* _WHAT IS ASKED_
Output the material below in its entirety, exactly as given.

* _SOURCE MATERIAL_
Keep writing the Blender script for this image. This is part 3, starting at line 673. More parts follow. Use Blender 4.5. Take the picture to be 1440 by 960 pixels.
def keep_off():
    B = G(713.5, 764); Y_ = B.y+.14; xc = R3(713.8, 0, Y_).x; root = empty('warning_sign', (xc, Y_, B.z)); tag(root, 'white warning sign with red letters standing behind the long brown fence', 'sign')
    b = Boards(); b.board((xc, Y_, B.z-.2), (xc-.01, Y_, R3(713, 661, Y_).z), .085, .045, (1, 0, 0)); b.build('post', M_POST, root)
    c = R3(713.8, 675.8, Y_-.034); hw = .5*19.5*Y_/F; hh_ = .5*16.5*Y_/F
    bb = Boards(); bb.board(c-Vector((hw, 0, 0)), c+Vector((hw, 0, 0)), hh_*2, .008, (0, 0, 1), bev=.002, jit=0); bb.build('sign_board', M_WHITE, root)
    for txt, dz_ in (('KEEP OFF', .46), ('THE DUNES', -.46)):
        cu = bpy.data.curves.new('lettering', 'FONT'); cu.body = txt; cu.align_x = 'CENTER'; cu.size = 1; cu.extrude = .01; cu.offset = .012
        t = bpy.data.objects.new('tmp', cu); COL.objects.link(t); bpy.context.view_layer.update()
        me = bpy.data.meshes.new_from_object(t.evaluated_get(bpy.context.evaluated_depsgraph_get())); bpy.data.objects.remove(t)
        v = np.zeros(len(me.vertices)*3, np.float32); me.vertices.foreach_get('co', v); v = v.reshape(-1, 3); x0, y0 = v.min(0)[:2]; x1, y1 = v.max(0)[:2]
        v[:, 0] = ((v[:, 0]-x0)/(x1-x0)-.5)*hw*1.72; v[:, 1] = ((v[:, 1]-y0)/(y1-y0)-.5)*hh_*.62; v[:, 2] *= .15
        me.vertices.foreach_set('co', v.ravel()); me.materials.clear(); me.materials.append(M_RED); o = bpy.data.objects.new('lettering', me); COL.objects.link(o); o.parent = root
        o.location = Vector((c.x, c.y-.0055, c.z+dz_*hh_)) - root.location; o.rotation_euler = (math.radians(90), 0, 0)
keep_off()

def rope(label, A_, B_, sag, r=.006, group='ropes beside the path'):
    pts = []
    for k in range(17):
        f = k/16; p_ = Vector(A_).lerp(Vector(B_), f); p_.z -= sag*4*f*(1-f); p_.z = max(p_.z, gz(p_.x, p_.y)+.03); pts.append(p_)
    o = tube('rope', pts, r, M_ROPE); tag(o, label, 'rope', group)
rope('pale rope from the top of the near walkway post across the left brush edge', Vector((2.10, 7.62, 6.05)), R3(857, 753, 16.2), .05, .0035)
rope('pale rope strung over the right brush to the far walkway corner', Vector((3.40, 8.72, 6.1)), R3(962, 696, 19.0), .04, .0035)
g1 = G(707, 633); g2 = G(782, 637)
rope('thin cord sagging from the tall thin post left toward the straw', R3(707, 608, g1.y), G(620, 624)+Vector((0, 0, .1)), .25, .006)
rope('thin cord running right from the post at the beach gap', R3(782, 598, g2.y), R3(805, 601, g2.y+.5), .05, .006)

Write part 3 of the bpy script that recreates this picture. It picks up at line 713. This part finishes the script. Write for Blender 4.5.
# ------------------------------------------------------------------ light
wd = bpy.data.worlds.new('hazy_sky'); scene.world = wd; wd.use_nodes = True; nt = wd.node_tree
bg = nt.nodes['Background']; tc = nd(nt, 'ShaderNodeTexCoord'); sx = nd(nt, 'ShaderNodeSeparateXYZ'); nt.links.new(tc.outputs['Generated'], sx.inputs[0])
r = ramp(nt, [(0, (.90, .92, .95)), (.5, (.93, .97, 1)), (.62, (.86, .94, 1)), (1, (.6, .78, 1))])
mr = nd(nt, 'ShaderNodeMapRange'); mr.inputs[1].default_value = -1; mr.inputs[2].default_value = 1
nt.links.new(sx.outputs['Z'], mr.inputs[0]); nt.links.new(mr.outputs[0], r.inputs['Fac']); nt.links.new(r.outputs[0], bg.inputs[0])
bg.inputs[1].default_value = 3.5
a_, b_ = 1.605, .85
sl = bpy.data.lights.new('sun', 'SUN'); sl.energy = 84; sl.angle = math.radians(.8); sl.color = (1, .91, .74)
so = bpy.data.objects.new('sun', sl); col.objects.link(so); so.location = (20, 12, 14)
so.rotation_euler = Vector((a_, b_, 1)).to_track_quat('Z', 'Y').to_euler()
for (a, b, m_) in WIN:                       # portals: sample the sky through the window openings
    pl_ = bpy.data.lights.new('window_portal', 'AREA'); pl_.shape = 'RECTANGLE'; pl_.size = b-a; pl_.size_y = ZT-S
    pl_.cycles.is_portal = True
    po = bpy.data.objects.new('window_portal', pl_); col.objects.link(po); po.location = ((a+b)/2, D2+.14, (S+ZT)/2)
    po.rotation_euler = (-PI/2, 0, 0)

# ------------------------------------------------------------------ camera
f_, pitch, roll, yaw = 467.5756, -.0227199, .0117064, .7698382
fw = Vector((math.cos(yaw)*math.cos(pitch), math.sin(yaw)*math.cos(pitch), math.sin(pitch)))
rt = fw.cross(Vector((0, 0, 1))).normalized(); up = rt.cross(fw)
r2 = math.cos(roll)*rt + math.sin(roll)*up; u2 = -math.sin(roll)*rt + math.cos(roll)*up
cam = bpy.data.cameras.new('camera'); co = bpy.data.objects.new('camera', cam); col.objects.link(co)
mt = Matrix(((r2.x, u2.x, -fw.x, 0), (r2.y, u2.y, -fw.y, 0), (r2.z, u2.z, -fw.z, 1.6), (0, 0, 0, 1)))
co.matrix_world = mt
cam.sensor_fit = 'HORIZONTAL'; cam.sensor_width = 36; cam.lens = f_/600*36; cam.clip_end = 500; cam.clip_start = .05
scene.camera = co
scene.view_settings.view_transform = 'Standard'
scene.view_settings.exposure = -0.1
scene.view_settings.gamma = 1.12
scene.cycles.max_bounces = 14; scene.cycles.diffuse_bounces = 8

* _COMPLETED TASK_
Keep writing the Blender script for this image. This is part 3, starting at line 673. More parts follow. Use Blender 4.5. Take the picture to be 1440 by 960 pixels.
def keep_off():
    B = G(713.5, 764); Y_ = B.y+.14; xc = R3(713.8, 0, Y_).x; root = empty('warning_sign', (xc, Y_, B.z)); tag(root, 'white warning sign with red letters standing behind the long brown fence', 'sign')
    b = Boards(); b.board((xc, Y_, B.z-.2), (xc-.01, Y_, R3(713, 661, Y_).z), .085, .045, (1, 0, 0)); b.build('post', M_POST, root)
    c = R3(713.8, 675.8, Y_-.034); hw = .5*19.5*Y_/F; hh_ = .5*16.5*Y_/F
    bb = Boards(); bb.board(c-Vector((hw, 0, 0)), c+Vector((hw, 0, 0)), hh_*2, .008, (0, 0, 1), bev=.002, jit=0); bb.build('sign_board', M_WHITE, root)
    for txt, dz_ in (('KEEP OFF', .46), ('THE DUNES', -.46)):
        cu = bpy.data.curves.new('lettering', 'FONT'); cu.body = txt; cu.align_x = 'CENTER'; cu.size = 1; cu.extrude = .01; cu.offset = .012
        t = bpy.data.objects.new('tmp', cu); COL.objects.link(t); bpy.context.view_layer.update()
        me = bpy.data.meshes.new_from_object(t.evaluated_get(bpy.context.evaluated_depsgraph_get())); bpy.data.objects.remove(t)
        v = np.zeros(len(me.vertices)*3, np.float32); me.vertices.foreach_get('co', v); v = v.reshape(-1, 3); x0, y0 = v.min(0)[:2]; x1, y1 = v.max(0)[:2]
        v[:, 0] = ((v[:, 0]-x0)/(x1-x0)-.5)*hw*1.72; v[:, 1] = ((v[:, 1]-y0)/(y1-y0)-.5)*hh_*.62; v[:, 2] *= .15
        me.vertices.foreach_set('co', v.ravel()); me.materials.clear(); me.materials.append(M_RED); o = bpy.data.objects.new('lettering', me); COL.objects.link(o); o.parent = root
        o.location = Vector((c.x, c.y-.0055, c.z+dz_*hh_)) - root.location; o.rotation_euler = (math.radians(90), 0, 0)
keep_off()

def rope(label, A_, B_, sag, r=.006, group='ropes beside the path'):
    pts = []
    for k in range(17):
        f = k/16; p_ = Vector(A_).lerp(Vector(B_), f); p_.z -= sag*4*f*(1-f); p_.z = max(p_.z, gz(p_.x, p_.y)+.03); pts.append(p_)
    o = tube('rope', pts, r, M_ROPE); tag(o, label, 'rope', group)
rope('pale rope from the top of the near walkway post across the left brush edge', Vector((2.10, 7.62, 6.05)), R3(857, 753, 16.2), .05, .0035)
rope('pale rope strung over the right brush to the far walkway corner', Vector((3.40, 8.72, 6.1)), R3(962, 696, 19.0), .04, .0035)
g1 = G(707, 633); g2 = G(782, 637)
rope('thin cord sagging from the tall thin post left toward the straw', R3(707, 608, g1.y), G(620, 624)+Vector((0, 0, .1)), .25, .006)
rope('thin cord running right from the post at the beach gap', R3(782, 598, g2.y), R3(805, 601, g2.y+.5), .05, .006)

Write part 3 of the bpy script that recreates this picture. It picks up at line 713. This part finishes the script. Write for Blender 4.5.
# ------------------------------------------------------------------ light
wd = bpy.data.worlds.new('hazy_sky'); scene.world = wd; wd.use_nodes = True; nt = wd.node_tree
bg = nt.nodes['Background']; tc = nd(nt, 'ShaderNodeTexCoord'); sx = nd(nt, 'ShaderNodeSeparateXYZ'); nt.links.new(tc.outputs['Generated'], sx.inputs[0])
r = ramp(nt, [(0, (.90, .92, .95)), (.5, (.93, .97, 1)), (.62, (.86, .94, 1)), (1, (.6, .78, 1))])
mr = nd(nt, 'ShaderNodeMapRange'); mr.inputs[1].default_value = -1; mr.inputs[2].default_value = 1
nt.links.new(sx.outputs['Z'], mr.inputs[0]); nt.links.new(mr.outputs[0], r.inputs['Fac']); nt.links.new(r.outputs[0], bg.inputs[0])
bg.inputs[1].default_value = 3.5
a_, b_ = 1.605, .85
sl = bpy.data.lights.new('sun', 'SUN'); sl.energy = 84; sl.angle = math.radians(.8); sl.color = (1, .91, .74)
so = bpy.data.objects.new('sun', sl); col.objects.link(so); so.location = (20, 12, 14)
so.rotation_euler = Vector((a_, b_, 1)).to_track_quat('Z', 'Y').to_euler()
for (a, b, m_) in WIN:                       # portals: sample the sky through the window openings
    pl_ = bpy.data.lights.new('window_portal', 'AREA'); pl_.shape = 'RECTANGLE'; pl_.size = b-a; pl_.size_y = ZT-S
    pl_.cycles.is_portal = True
    po = bpy.data.objects.new('window_portal', pl_); col.objects.link(po); po.location = ((a+b)/2, D2+.14, (S+ZT)/2)
    po.rotation_euler = (-PI/2, 0, 0)

# ------------------------------------------------------------------ camera
f_, pitch, roll, yaw = 467.5756, -.0227199, .0117064, .7698382
fw = Vector((math.cos(yaw)*math.cos(pitch), math.sin(yaw)*math.cos(pitch), math.sin(pitch)))
rt = fw.cross(Vector((0, 0, 1))).normalized(); up = rt.cross(fw)
r2 = math.cos(roll)*rt + math.sin(roll)*up; u2 = -math.sin(roll)*rt + math.cos(roll)*up
cam = bpy.data.cameras.new('camera'); co = bpy.data.objects.new('camera', cam); col.objects.link(co)
mt = Matrix(((r2.x, u2.x, -fw.x, 0), (r2.y, u2.y, -fw.y, 0), (r2.z, u2.z, -fw.z, 1.6), (0, 0, 0, 1)))
co.matrix_world = mt
cam.sensor_fit = 'HORIZONTAL'; cam.sensor_width = 36; cam.lens = f_/600*36; cam.clip_end = 500; cam.clip_start = .05
scene.camera = co
scene.view_settings.view_transform = 'Standard'
scene.view_settings.exposure = -0.1
scene.view_settings.gamma = 1.12
scene.cycles.max_bounces = 14; scene.cycles.diffuse_bounces = 8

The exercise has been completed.